Professor David argued that the burden eventually fell on law and the Supreme Court, revealing the Court’s and our political system’s own fragility. “Again and again, we have turned to the Supreme Court not just as an interpreter of the Constitution but as the guardian, stabilizer, and ultimate arbiter. That is too much of a burden for any society to carry.”

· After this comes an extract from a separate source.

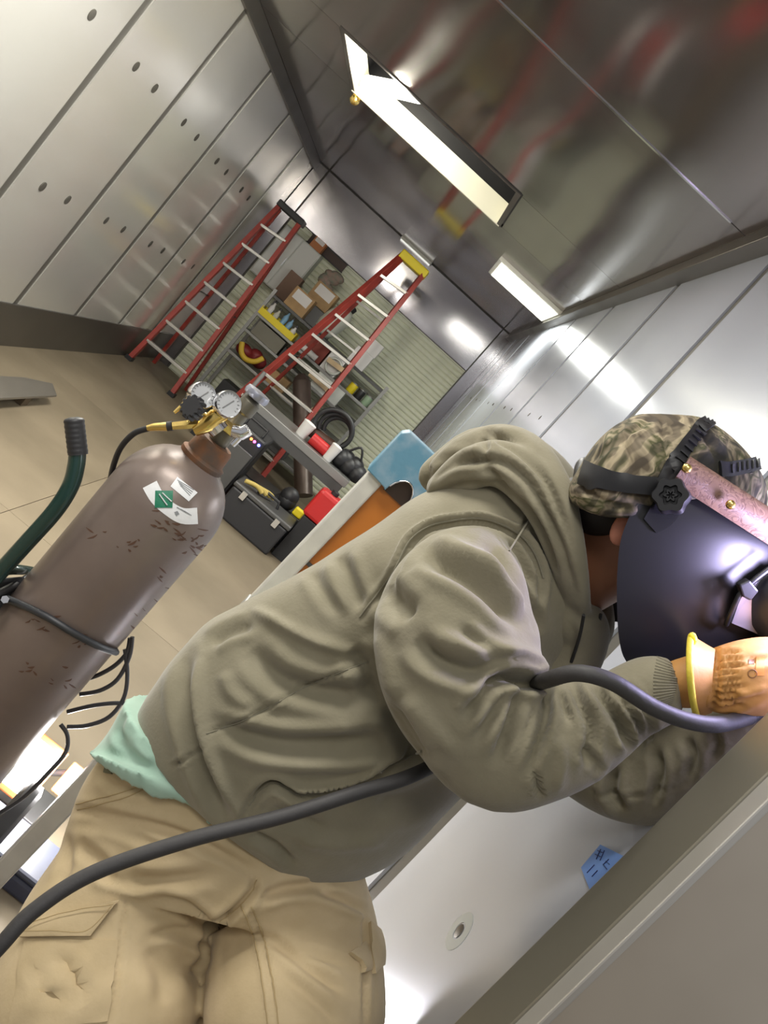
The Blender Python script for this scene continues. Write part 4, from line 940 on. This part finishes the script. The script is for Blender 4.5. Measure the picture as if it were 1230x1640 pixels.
# welding helmet
hm = thing('welding_helmet_frame', '', '', (0,0,0)); bpy.data.objects.remove(hm)
def shell_row(rear, front, b, yc=1.12, n=40, e=2.5):
    out = []
    r1 = P(*rear, yc-b); f = P(*front, yc); r1c = Vector((r1.x, yc, r1.z)); r2 = Vector((r1.x, yc+b, r1.z))
    for k in range(n+1):
        t = -math.pi/2+math.pi*k/n; cx = abs(math.cos(t))**(2/e); sx_ = math.copysign(abs(math.sin(t))**(2/e), math.sin(t))
        out.append(r1c+(f-r1c)*cx+Vector((0, b*sx_, 0)))
    return out
rowdef = [((1082,764),(1262,852),.084), ((1052,772),(1285,862),.104), ((1020,806),(1318,885),.113), ((996,858),(1308,915),.117), ((989,910),(1310,945),.118), ((988,960),(1308,975),.117), ((990,1010),(1322,1010),.113), ((996,1045),(1290,1040),.108), ((1006,1064),(1276,1058),.100)]
rows = [shell_row(*r) for r in rowdef]
g = []
ns_ = len(rows[0])
for i in range(len(rows)-1):
    for k in range(4):
        t = k/4; p0, p1, p2, p3 = rows[max(i-1,0)], rows[i], rows[i+1], rows[min(i+2, len(rows)-1)]
        g.append([(0.5*((2*p1[q])+(p2[q]-p0[q])*t+(2*p0[q]-5*p1[q]+4*p2[q]-p3[q])*t*t+(3*p1[q]-p0[q]-3*p2[q]+p3[q])*t**3)) for q in range(ns_)])
g.append(rows[-1])
cen = P(1150, 900, 1.2)
gn = [[(p, (p-cen).normalized()) for p in r] for r in g]
shell = obj('helmet_shell', sheet(gn, .003), SHELL, man, smooth=50, label='black welding helmet shell'); bvs = bvh_of(shell)
# raised lens surround with hinge block and lens cup
LSY = 1.08
obj('lens_frame', MB().tube([P(1163,1000,1.0), P(1168,988,.99), P(1180,962,.985), P(1188,948,.985), P(1212,926,.985), P(1250,898,.99)], .0032, 10, smooth=3), STRAP, shell, smooth=60)
obj('frame_plate', MB().prism([P(1172,998,.998), P(1186,958,.993), P(1210,934,.993), P(1250,908,.995), P(1262,1000,1.0), P(1215,1016,1.0)], (0,.004,0)), mat('lens_plate', (.22,.22,.26), .3, .5), shell)
obj('hinge_block', MB().prism([P(1184,937,.978), P(1201,929,.978), P(1216,947,.978), P(1203,963,.978), P(1190,956,.978)], (0,.014,0)), STRAP, shell, bevel=.002)
la = (P(1225,985,.975)-P(1275,955,1.02)).normalized()
obj('lens_cup', MB().lathe([(.046,-.06),(.046,-.015),(.040,.002),(.030,.010),(.012,.012)], P(1243,980,.985), la, 36), mat('cup_grey', (.025,.025,.03), .4), shell, smooth=50)
# leather-covered head tube along the brow
lb = MB()
gg = []
for i in range(25):
    f = i/24; px = 1091+ (1262-1091)*f; py = 752+(862-752)*f; row = []
    for j in range(7):
        u = j/6-.5; qx = px+u*-30+ (0 if f > .06 else 0); qy = py+u*42
        row.append((P(qx, qy, 1.000-.010*math.cos(u*2.6)+.012*f), Vector((0,-1,0))))
    gg.append(row)
bandq = obj('leather_band', sheet([[(p, (EYE-p).normalized()) for p, _ in r] for r in gg], .006), LEATHER, shell, smooth=60, label='brown tooled leather band with rivets')
for q in ((1100,750),(1170,808)):
    c = P(*q, .988); obj('rivet', MB().lathe([(.0055,-.002),(.0055,.001),(.0035,.0035),(.001,.004)], c, (EYE-c).normalized(), 16), BRASS, bandq, smooth=50)
# pivot knob
kc = P(1075,795,.990); ka = (EYE-kc).normalized()+Vector((-.15,0,.05)); ka.normalize()
e1 = ka.orthogonal().normalized(); e2 = ka.cross(e1); n = 48
obj('pivot_knob', MB().rings([[kc+ka*h_+(math.cos(2*math.pi*k/n)*e1+math.sin(2*math.pi*k/n)*e2)*(.0200*s_+.0016*math.cos(2*math.pi*k/n*6)) for k in range(n)] for s_, h_ in ((1.0,-.012),(1.0,.008),(.92,.013),(.55,.013),(.50,.008),(.35,.008),(.30,.012),(.16,.012),(.14,.006))]), STRAP, shell, smooth=35)
obj('pivot_plate', strip(bvs, [(1072,805),(1058,825),(1040,842)], [44,44,30], 5, .003, .004), mat('pivot_plate', (.012,.012,.014), .25), shell, smooth=40)
# headgear straps over the cap
hs = obj('headgear_strap', strip(bvcap, [(934,758),(960,766),(1000,774),(1045,778),(1075,782)], [40,34,28,28,24], 6, .005, .004), STRAP, man, smooth=50)
obj('headgear_strap', strip(bvcap, [(1064,775),(1078,745),(1100,712),(1124,684),(1140,676)], [30,26,22,20,16], 6, .005, .004), STRAP, man, smooth=50)
obj('headgear_strap', strip(bvcap, [(1150,752),(1180,750),(1206,745),(1224,742)], [24,22,20,18], 5, .006, .004), STRAP, man, smooth=50)
m_ = MB()
for k in range(7):
    a = k/6; x_, y_ = 1086+38*a, 738-50*a
    q = strip(bvcap, [(x_-6, y_-5), (x_+6, y_+5)], 2.2, 2, .0075, .002, nv=1); m_.add(q.v, q.f)
for k in range(6):
    q = strip(bvcap, [(1166+8*k, 744-k), (1166+8*k, 757-k)], 2.4, 2, .0085, .002, nv=1); m_.add(q.v, q.f)
o = obj('strap_teeth', m_, BLACKR, hs); o['kind'] = 'stuff'
rc_ = P(940,762,1.12)
obj('ratchet_knob', fuse('ratchet_knob', [limb([(937,748,17,1.10),(936,768,19,1.08)]), limb([(950,758,15,1.05),(960,772,14,1.03)])], .004, 3), BLACKP, man, smooth=180)

# glove and hand closing round the torch
GL = [
 limb([(1096,1094,40,.945),(1125,1090,44,.94),(1150,1090,52,.94),(1190,1086,60,.94),(1230,1082,62,.945),(1262,1078,56,.95),(1290,1078,44,.955)]),
]
gm = fuse('glove', GL+[limb([(1262,1050+i*22,17,.945+.004*i),(1300+4*i,1052+i*22,16,.93),(1322-2*i,1066+i*21,15,.955),(1312-4*i,1084+i*18,14,.985),(1290-3*i,1090+i*14,13,.995)]) for i in range(4)]
  +[limb([(1230,1052,20,.985),(1262,1040,18,1.01),(1292,1052,16,1.01),(1310,1068,14,1.0)])], .0036, 3)
gS = []
for k in range(9):
    y_ = 1046+k*11; gS.append(([(1142, y_+ (1090-y_)*.12), (1160, y_), (1182+6*(k%3), y_-3)], 3.2, -4.2)); 
gS += [([(1143,1035),(1148,1070),(1146,1110),(1140,1145)], 5, -4), ([(1195,1060),(1230,1055),(1260,1050)], 6, -3), ([(1160,1140),(1190,1125),(1225,1110)], 6, -3), ([(1175,1105),(1200,1112),(1230,1100)], 5, 3)]
press(gm, gS, gain=1.2)
gv = obj('glove', gm, GLOVE, man, smooth=180, label='tan leather work glove'); bvg = bvh_of(gv)
# flared cuff with yellow binding
cf = []
for (L_, R_, N_, b) in (((1146,1040),(1140,1142),(1141,1092),.036), ((1128,1030),(1128,1146),(1122,1094),.043), ((1108,1018),(1117,1142),(1106,1088),.048)):
    cen, A, V = ringdef(L_, R_, N_, .945, b)
    cf.append([cen+A*math.cos(2*math.pi*k/48)-V*math.sin(2*math.pi*k/48)*(1+.05*math.sin(6*math.pi*k/48)) for k in range(49)])
cen = P(1120,1090,.945)
obj('glove_cuff', sheet([[(p, ((p-cen)-FW*0).normalized()) for p in r] for r in cf], .0025), GLOVE, gv, smooth=60)
obj('cuff_binding', MB().tube(cf[-1], .0038, 10), mat('yellow_binding', (.72,.58,.06), .6, bump=.6, bscale=140), gv, smooth=60)
obj('binding_tuft', MB().tube([P(1106,1017,.93), P(1112,1024,.925), P(1108,1032,.925)], .003, 8, smooth=3), YEL, gv, smooth=60)
obj('glove_stamp', patch(bvg, [(1211,1052),(1224,1052),(1224,1082),(1210,1082)], 4, 6, .0006, .0006), mat('orange_stamp', (.80,.28,.06), .6), gv, smooth=60)
ring_ = over(bvg, [(1205+7*math.cos(a), 1079+6.5*math.sin(a)) for a in np.linspace(0, 2*math.pi, 12)], .0007, .0004, sub=2, n=5)
obj('stamp_ring', ring_, mat('stamp_brown', (.22,.10,.03), .6), gv, smooth=60)
obj('stamp_marks', patch(bvg, [(1199,1056),(1208,1056),(1208,1064),(1199,1064)], 3, 3, .0006, .0006), mat('stamp_brown', (.22,.10,.03), .6), gv, smooth=60)
obj('wrist', limb([(1060,1096,30,.947),(1110,1092,30,.945)]), SKIN, man, smooth=180)
# far hand glove
obj('glove', fuse('glove', [limb([(1205,1155,38,.985),(1240,1135,40,.985),(1262,1125,34,.98)])]+[limb([(1262,1095+i*18,13,.985),(1280,1096+i*17,12,.975),(1290,1100+i*15,11,.97)]) for i in range(4)]+[limb([(1240,1105,15,.98),(1262,1096,13,.975)])], .004, 4), GLOVE, man, smooth=180)
# boots
for a in (aA, aB):
    obj('boot', fuse('boot', [MB().tube([a+Vector((0,0,.08)), a, a+Vector((0,0,-.05))], [.062,.060,.056], 24), MB().tube([a+Vector((-.05,.02,-.075)), a+Vector((.05,-.03,-.075)), a+Vector((.15,-.06,-.085))], [.050,.052,.040], 24, smooth=4)], .006, 5), mat('boot_leather', (.10,.06,.035), .6), man, smooth=180)

# torch hose, torch
th = MB().tube([P(-60,1580,.84), P(0,1515,.85), P(55,1458,.87), P(150,1398,.90), P(300,1346,.93), P(450,1308,.96), P(570,1270,.99), P(660,1242,1.02), P(735,1200,1.10), P(800,1140,1.10), P(845,1103,1.0), P(880,1088,.90), P(925,1078,.868), P(980,1092,.862), P(1045,1132,.868), P(1100,1154,.875), P(1150,1160,.89), P(1200,1148,.93)], .0089, 18, smooth=8)
tag(obj('torch_hose', th, HOSE, smooth=60), 'thick grey welding torch hose crossing the trousers and sweatshirt to the glove', 'hose')
to = thing('welding_torch', 'welding torch held in the tan gloves beside the door post', 'torch', P(1290,1090,.97))
obj('handle', MB().tube([P(1200,1148,.93), P(1290,1095,.96), P(1330,1060,.96)], .0085, 16, smooth=4), BLACKR, to, smooth=60)
obj('torch_head', MB().tube([P(1330,1060,.96), P(1345,1045,.955), P(1352,1060,.945)], [.008,.009,.006], 16, smooth=3), PLGREY, to, smooth=60)
light('arc', 'POINT', P(1345,955,.93), 7.0, (.64,.58,1.0), .02)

Finally, UP President Angelo Jimenez commended the UP Law Complex for publishing a book from a “maverick,” the term he used to describe Judge Pangalangan, who had always challenged comfortable assumptions and expanded the possibilities of human ideas.

𝐍𝐨𝐫𝐦𝐚𝐭𝐢𝐯𝐞 𝐃𝐢𝐬𝐬𝐨𝐧𝐚𝐧𝐜𝐞

In response, Judge Pangalangan highlighted the Supreme Court’s judicial flip-flopping in cases tackling the limits of presidential power and succession from one chief of state to the next that occurred during EDSA I and II. He called such lack of “coherent ideological framework flowing from Javellana to Lawyers League” as a “normative dissonance,” which he emphasized through cases decided in the aftermath of EDSA II.

Citing an article in his book, “Anointing Power with Piety,” Judge Pangalangan noted the Supreme Court’s “persistent dilemma between popular democracy and the rule of law.” In the PIRMA cases, which dealt with petitions to amend the 1987 Constitution through people’s initiative, he noted that the high court described itself as the “last bulwark of democracy” while still acknowledging the political reality that “maybe the Constitution was being manipulated to perpetrate some people in power.”

“There is a gap, then, between the political reality that the Court deals with versus the juridified reasoning that the Court spells out in its decisions [..] The gap between the fact and the norm, the gap between the visceral and the intellectual is not a purely academic fact,” he stressed.

𝐄𝐃𝐒𝐀 𝐚𝐬 𝐚 𝐋𝐢𝐯𝐢𝐧𝐠 𝐋𝐞𝐠𝐚𝐜𝐲

EDSA’s juridification produced legal and constitutional changes, including limitations on presidential power, expanded judicial review, and recognition of rights. Despite this, the same process reveals the fragilities in our legal institutions, particularly the burden on the judiciary to act as a moral arbiter, a political system that avoids ideological debate, and the doctrines applied consistently or inconsistently depending on the “political season.” Judge Pangalangan’s book challenges the UP Law community and the legal profession to confront contradictions with a critical mindset.

The book was edited by the Information and Publication Division of the UP Law Complex and is part of its Faculty Scholarship Series.